Take the Australian Competition and Consumer Commission (ACCC) and the Trade Practices Act (TPA) seriously – it is another level of regulation as important as any other

  • Those entities holding a lot of infrastructure which limits the ability of parties to negotiate may well be facing some queries as to their continued activities especially with the Government's new Infrastructure authority looking at causes of "bottle necks" in the supply chain. This is difficult given the lack of operating sites and the sheer cost of these sites gives rise to a natural focus on a small number of large and powerful operators.
  • Regulators here and overseas are looking very closely at pricing and capacity regulation activities by air and sea lines together with any action suggestive of collusion on rates or levies
  • Behaviour of operators in industry from a senior down to a junior level is facing heavy scrutiny by the competition regulators. This suggests that even the old habits of "comparing notes" on rates and surcharges and "warning the market" of price increases in the belief that others will follow are to be totally avoided.
  • Notwithstanding whatever level of doubt as to the ACCC's jurisdiction in relation to activity there is no doubt as to its powers here, which powers extend to some important evidence gathering tools together with the steady stream of people willing to be the "whistle blowers" for protection.
  • Even those who give evidence in one stage can be held to account if the denial evidence given at an early proves to be contrary to that given later, for example at a plea stage. There are risks in not telling the truth at all stages in a consistent manner
  • ACCC compliance must be a priority for all parties. Knowledge and training is vital together with manuals and directives to have all actions checked and approved at a senior level. For these purposes the CBFCA and ourselves are working on such programs.
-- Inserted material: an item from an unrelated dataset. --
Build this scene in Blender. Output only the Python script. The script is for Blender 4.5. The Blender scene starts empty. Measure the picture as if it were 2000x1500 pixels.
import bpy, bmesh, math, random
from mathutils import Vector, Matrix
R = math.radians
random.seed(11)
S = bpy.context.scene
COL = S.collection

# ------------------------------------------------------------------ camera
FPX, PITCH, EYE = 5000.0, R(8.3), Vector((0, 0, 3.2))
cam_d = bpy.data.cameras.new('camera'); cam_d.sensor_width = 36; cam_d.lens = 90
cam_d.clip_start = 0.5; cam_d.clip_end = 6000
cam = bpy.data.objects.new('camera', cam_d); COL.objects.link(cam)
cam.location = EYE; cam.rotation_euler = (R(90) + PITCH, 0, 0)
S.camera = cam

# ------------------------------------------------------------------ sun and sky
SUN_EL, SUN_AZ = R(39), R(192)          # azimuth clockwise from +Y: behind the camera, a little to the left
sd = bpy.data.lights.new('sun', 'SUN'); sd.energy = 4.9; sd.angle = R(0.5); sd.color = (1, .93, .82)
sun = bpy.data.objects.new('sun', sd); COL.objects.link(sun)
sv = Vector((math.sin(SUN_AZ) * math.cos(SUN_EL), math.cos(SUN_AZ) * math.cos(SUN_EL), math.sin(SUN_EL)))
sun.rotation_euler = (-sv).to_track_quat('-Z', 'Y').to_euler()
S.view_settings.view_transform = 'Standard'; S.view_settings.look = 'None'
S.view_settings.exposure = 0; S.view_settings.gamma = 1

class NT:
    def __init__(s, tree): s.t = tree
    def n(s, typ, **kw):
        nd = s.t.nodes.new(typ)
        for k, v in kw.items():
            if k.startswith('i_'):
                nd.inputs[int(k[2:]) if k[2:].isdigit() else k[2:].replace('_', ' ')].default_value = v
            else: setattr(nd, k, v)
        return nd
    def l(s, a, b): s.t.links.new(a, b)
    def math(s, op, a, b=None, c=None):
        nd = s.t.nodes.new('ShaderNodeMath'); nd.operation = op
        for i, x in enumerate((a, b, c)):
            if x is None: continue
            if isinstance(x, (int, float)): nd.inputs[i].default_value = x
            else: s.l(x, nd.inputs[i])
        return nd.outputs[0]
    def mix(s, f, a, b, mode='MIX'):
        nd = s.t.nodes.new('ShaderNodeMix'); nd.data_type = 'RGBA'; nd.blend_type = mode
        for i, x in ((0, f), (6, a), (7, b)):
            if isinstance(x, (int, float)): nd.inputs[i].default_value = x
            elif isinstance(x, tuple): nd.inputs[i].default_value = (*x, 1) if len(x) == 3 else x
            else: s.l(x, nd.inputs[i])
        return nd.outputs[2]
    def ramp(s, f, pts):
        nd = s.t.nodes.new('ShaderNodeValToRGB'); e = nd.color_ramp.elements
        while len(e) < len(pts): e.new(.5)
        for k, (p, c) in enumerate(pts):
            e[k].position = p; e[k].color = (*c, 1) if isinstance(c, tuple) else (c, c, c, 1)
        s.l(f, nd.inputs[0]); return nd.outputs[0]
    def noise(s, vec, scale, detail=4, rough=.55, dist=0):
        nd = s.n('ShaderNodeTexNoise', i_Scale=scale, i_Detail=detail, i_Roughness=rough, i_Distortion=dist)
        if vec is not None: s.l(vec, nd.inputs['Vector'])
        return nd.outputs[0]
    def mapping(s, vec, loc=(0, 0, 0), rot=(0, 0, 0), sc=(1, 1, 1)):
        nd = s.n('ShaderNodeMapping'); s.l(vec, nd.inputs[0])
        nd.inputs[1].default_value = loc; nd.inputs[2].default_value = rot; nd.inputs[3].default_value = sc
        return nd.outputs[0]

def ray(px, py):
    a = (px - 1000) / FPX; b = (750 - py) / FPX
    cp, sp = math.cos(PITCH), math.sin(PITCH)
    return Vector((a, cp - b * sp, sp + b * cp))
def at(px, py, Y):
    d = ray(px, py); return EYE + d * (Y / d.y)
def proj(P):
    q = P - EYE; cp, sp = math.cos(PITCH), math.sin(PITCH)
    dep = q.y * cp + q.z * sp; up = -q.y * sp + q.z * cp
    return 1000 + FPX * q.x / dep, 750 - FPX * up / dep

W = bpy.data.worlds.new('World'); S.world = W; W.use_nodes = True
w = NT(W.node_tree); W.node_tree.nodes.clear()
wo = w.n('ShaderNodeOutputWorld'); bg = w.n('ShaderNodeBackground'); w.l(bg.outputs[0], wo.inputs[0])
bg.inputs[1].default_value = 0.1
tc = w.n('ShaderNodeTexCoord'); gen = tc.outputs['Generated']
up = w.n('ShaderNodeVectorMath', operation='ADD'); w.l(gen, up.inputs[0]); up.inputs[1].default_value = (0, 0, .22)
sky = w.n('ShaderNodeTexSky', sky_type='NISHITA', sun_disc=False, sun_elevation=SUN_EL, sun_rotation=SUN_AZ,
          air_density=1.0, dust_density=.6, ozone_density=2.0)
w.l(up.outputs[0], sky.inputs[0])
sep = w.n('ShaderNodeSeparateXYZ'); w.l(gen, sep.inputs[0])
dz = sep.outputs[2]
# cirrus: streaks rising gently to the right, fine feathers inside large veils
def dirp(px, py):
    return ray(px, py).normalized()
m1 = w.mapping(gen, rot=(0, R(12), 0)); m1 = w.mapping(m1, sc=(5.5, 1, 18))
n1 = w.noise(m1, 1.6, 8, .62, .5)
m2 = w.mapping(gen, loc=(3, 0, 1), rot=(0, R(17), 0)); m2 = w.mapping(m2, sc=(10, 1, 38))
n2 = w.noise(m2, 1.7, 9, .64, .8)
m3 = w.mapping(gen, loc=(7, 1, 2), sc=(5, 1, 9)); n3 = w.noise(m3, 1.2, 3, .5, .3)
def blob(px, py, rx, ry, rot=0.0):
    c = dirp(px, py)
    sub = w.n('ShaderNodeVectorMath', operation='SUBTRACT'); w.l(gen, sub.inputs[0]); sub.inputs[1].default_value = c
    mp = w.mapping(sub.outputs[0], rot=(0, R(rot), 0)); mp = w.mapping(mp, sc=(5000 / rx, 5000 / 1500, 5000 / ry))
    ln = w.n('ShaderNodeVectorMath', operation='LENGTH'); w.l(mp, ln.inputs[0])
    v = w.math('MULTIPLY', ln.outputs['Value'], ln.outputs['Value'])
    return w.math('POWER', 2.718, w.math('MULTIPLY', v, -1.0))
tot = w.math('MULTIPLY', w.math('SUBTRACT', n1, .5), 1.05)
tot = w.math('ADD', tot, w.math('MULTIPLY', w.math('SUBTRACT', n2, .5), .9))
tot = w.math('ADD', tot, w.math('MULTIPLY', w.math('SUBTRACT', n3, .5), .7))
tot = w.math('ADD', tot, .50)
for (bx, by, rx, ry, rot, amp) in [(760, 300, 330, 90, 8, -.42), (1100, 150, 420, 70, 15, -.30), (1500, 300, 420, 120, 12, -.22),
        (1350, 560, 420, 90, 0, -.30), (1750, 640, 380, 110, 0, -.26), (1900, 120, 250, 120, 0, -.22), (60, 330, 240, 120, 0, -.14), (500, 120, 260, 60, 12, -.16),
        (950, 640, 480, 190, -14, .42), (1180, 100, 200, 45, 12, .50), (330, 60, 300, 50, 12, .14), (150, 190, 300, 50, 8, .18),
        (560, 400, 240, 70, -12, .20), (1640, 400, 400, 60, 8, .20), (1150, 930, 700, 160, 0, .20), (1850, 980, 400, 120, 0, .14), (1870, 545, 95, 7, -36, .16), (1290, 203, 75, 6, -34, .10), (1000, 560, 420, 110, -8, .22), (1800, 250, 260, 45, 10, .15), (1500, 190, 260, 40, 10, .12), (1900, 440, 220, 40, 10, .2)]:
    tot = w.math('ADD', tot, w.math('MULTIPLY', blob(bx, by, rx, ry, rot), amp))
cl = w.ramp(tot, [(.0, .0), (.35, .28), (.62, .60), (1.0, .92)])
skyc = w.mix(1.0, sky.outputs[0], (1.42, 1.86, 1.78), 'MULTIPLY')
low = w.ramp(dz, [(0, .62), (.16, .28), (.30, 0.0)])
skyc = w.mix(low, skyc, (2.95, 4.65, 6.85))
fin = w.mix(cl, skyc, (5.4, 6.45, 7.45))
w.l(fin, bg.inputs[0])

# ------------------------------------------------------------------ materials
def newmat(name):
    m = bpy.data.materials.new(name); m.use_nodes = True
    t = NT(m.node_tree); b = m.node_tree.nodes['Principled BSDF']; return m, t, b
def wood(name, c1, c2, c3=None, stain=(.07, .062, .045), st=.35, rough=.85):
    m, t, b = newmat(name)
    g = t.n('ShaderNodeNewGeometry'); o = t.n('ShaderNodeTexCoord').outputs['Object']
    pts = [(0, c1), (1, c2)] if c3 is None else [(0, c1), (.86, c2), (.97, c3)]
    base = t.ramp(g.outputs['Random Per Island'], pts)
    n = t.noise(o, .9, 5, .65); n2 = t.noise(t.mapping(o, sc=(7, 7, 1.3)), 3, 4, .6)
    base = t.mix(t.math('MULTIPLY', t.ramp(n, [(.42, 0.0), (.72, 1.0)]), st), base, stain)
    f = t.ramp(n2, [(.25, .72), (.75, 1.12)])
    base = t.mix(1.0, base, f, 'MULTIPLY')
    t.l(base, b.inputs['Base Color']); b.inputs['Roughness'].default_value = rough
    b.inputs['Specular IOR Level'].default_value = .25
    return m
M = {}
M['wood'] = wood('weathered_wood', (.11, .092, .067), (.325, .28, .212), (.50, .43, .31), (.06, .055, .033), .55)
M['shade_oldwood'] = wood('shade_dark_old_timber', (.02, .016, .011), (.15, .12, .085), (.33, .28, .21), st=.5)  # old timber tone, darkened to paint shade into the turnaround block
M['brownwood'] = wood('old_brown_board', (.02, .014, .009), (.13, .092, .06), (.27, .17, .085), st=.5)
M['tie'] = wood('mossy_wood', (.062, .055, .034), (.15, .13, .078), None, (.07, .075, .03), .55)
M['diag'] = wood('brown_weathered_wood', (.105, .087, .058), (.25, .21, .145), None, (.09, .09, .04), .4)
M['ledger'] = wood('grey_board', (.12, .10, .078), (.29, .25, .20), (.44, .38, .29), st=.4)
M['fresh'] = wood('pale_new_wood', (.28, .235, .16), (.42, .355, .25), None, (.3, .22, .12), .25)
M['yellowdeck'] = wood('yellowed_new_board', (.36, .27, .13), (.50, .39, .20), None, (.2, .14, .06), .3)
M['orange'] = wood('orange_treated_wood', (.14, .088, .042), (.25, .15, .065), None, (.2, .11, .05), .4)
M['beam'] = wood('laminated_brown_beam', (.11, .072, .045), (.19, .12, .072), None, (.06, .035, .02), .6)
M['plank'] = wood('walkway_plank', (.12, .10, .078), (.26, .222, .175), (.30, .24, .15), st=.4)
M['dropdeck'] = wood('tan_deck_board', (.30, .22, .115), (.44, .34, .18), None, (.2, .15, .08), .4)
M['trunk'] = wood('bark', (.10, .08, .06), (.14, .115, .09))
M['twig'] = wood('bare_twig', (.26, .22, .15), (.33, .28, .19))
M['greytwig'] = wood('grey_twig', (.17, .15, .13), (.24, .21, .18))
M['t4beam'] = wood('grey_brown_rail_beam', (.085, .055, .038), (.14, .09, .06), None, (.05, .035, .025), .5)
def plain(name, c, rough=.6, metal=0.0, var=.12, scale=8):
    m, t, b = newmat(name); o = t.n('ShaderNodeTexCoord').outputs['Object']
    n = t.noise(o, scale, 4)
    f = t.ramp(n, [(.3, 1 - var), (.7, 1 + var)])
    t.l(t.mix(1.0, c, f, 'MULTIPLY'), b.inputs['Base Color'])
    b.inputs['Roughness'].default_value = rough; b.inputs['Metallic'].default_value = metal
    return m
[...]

Important new laws concerning Customs and Customs Brokers

The various Customs and Trade Bills have passed Parliament and we only now await Royal Assent for some important new laws including Customs new duty recovery regime and the new provisions for licensed nominee customs brokers able to work with more than one corporate broker as a licensed nominee. Exciting days ahead to be covered in August seminars with the Customs Brokers and Forwarders Council of Australia (CBFCA).

The content of this article is intended to provide a general guide to the subject matter. Specialist advice should be sought about your specific circumstances.